When I take a look at the meanwhile documented real case, I would say, class X is designed wrong, causing poor performance and too much memory. (https://godbolt.org/g/7zGUvo)

Instead of

class X {
  int* i_;
  public:
  ...

in would design

class X {
  int i;
  bool valid;
  public:
  ...

or more earlier, I would ask of the sense of sorting empty/invalid items. In the end I would like to get rid of "valid", too.

First of all, I'll just agree with some previous answerers in that it's not a bug, and GCC may do as it pleases here. That said, I was wondering whether this means that some common and simple RAII code may be slower on GCC than Clang because a straightforward optimization is not done.

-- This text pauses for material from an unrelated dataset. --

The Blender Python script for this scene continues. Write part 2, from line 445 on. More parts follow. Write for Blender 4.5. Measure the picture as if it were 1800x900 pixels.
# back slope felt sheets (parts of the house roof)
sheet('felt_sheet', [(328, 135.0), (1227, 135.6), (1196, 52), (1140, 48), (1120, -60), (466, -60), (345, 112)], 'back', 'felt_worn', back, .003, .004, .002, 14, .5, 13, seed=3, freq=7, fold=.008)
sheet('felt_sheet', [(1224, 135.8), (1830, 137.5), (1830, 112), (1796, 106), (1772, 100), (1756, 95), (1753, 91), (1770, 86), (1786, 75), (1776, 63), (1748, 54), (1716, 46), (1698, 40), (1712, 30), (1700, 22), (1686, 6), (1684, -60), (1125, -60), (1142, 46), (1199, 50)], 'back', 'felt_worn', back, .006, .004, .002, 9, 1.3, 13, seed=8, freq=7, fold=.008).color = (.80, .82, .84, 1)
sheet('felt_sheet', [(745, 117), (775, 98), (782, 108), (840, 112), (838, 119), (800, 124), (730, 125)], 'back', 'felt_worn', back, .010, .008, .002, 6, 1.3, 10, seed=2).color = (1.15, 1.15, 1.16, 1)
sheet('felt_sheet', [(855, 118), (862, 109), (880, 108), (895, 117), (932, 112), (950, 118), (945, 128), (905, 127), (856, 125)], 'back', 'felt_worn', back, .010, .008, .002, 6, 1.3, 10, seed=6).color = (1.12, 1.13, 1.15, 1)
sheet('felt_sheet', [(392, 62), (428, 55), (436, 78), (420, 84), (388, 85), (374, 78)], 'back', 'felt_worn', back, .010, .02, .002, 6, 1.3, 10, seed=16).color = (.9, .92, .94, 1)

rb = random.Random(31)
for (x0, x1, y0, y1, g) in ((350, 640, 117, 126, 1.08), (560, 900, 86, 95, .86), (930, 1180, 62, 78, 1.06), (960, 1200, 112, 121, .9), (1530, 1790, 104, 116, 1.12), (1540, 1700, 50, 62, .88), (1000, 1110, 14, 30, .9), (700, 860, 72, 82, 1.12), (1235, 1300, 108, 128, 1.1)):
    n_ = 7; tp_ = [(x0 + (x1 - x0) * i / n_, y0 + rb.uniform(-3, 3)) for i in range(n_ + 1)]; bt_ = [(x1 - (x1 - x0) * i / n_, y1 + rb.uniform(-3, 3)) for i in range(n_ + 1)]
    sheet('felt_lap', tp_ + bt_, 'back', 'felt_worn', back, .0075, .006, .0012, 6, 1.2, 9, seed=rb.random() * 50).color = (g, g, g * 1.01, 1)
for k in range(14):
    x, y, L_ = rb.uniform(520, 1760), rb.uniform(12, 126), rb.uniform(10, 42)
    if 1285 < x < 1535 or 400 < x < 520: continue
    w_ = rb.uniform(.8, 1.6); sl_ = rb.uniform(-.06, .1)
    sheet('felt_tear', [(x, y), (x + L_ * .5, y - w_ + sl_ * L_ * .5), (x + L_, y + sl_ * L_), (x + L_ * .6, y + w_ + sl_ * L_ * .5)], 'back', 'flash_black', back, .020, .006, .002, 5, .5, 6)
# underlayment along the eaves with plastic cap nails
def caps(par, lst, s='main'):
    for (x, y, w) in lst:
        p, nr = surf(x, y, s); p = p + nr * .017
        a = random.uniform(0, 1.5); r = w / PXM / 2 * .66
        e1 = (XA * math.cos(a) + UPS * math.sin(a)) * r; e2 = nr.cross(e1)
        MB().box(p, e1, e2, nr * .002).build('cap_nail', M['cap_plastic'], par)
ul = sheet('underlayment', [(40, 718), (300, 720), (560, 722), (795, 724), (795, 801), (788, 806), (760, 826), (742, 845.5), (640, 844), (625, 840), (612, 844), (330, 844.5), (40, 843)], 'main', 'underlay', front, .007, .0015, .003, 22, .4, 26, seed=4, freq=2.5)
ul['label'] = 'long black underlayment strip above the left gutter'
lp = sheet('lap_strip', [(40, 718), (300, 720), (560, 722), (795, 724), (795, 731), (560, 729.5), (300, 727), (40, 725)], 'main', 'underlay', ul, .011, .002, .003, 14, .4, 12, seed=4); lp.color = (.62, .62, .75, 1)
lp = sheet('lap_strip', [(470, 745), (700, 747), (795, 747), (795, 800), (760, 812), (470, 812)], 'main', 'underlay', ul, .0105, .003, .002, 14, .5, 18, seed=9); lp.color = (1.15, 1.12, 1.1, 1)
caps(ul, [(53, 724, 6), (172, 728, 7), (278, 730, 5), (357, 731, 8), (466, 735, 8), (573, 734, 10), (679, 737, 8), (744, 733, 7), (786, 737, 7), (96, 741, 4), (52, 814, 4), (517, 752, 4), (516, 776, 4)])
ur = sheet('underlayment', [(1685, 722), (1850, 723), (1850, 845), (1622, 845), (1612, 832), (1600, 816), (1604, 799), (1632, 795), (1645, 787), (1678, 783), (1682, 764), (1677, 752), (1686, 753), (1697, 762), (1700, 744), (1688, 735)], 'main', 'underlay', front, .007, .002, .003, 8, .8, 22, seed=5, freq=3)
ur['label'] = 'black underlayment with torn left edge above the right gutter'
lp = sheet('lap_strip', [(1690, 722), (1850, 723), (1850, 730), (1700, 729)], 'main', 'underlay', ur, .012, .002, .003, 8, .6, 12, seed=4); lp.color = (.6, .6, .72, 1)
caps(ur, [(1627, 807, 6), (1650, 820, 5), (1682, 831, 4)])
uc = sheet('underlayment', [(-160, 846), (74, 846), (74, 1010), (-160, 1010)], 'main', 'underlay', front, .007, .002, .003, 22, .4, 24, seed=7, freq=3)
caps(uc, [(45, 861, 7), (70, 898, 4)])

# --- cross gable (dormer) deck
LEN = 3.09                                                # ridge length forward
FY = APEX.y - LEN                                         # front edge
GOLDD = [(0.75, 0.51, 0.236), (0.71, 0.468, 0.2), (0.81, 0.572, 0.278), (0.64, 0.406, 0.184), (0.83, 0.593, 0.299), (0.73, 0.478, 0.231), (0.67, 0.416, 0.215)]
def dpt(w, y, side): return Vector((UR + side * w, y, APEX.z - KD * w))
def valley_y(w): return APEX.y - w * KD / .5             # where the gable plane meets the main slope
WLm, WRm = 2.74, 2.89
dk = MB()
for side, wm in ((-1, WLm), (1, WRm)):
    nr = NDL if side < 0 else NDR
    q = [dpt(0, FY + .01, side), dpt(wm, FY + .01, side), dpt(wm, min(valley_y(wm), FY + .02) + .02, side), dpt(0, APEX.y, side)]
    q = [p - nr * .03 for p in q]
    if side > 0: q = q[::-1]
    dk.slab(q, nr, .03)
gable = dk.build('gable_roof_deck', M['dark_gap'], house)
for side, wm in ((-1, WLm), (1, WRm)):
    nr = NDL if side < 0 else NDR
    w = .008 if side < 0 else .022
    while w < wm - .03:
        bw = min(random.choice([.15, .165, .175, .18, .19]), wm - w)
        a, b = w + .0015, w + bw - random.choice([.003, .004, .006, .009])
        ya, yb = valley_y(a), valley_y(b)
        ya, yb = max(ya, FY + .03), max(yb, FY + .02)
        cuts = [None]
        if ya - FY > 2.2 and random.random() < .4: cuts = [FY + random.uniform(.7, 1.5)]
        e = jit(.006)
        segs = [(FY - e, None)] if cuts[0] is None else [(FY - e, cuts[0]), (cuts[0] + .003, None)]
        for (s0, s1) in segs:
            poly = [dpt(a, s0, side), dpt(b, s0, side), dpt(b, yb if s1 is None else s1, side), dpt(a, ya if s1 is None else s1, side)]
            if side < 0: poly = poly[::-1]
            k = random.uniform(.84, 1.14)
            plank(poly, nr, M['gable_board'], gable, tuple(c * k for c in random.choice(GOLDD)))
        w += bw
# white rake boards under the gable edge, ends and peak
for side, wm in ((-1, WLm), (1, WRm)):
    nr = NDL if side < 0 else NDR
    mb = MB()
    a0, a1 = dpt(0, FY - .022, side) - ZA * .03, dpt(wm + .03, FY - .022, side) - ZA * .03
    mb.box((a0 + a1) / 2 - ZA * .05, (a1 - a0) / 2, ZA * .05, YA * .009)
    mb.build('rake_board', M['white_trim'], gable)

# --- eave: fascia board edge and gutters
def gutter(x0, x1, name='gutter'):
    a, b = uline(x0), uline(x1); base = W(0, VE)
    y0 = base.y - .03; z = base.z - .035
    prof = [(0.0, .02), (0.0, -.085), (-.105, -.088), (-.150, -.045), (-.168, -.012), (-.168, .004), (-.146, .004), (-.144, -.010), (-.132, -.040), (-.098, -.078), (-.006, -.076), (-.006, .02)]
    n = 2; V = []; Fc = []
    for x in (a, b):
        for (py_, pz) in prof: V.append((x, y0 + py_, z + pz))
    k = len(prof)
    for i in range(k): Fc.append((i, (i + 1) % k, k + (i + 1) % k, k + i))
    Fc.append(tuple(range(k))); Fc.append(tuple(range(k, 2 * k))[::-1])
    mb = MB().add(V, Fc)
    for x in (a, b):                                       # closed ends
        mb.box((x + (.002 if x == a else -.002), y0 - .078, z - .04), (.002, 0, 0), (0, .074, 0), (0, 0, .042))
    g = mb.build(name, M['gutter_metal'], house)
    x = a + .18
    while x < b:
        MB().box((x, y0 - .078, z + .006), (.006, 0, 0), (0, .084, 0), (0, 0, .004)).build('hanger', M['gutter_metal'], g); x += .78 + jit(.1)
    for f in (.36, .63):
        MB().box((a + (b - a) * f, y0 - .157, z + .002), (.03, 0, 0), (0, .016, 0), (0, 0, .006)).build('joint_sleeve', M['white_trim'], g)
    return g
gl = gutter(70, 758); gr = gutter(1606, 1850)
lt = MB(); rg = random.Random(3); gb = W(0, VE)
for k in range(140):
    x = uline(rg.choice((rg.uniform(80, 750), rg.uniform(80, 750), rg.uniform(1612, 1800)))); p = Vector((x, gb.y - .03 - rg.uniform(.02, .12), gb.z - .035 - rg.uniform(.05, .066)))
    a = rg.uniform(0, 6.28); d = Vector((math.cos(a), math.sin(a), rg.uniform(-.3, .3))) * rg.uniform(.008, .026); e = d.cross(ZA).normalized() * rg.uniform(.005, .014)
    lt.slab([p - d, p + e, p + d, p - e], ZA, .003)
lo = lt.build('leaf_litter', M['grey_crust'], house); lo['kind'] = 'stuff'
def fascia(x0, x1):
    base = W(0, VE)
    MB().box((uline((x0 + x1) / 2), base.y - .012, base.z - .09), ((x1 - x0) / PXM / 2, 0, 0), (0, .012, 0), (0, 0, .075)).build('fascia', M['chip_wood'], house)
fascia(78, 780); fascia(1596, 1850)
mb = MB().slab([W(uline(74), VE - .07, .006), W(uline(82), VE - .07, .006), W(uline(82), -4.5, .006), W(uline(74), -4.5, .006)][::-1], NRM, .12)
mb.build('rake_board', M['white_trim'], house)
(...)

So I wrote a small test case for RAII:

struct A
{
    explicit A() : ptr(nullptr) {}
    A(A &&from)
        : ptr(from.ptr)
    {
        from.ptr = nullptr;
    }

    A &operator =(A &&from)
    {
        if ( &from != this )
        {
            delete ptr;
            ptr = from.ptr;
            from.ptr = nullptr;
        }
        return *this;
    }

    int *ptr;
};

A a1;

A getA2();

void setA1()
{
    a1 = getA2();
}

As you may see here, GCC does elide the second call to delete in setA1 (for the moved-from temporary that was created in the call to getA2). The first call is necessary for program correctness because a1 or a1.ptr may have been previously assigned to.

Obviously I would prefer more "rhyme and reason" – why is the optimization done sometimes but not always – but I'm not willing to sprinkle redundant if ( ptr != nullptr ) checks all over my RAII code just yet.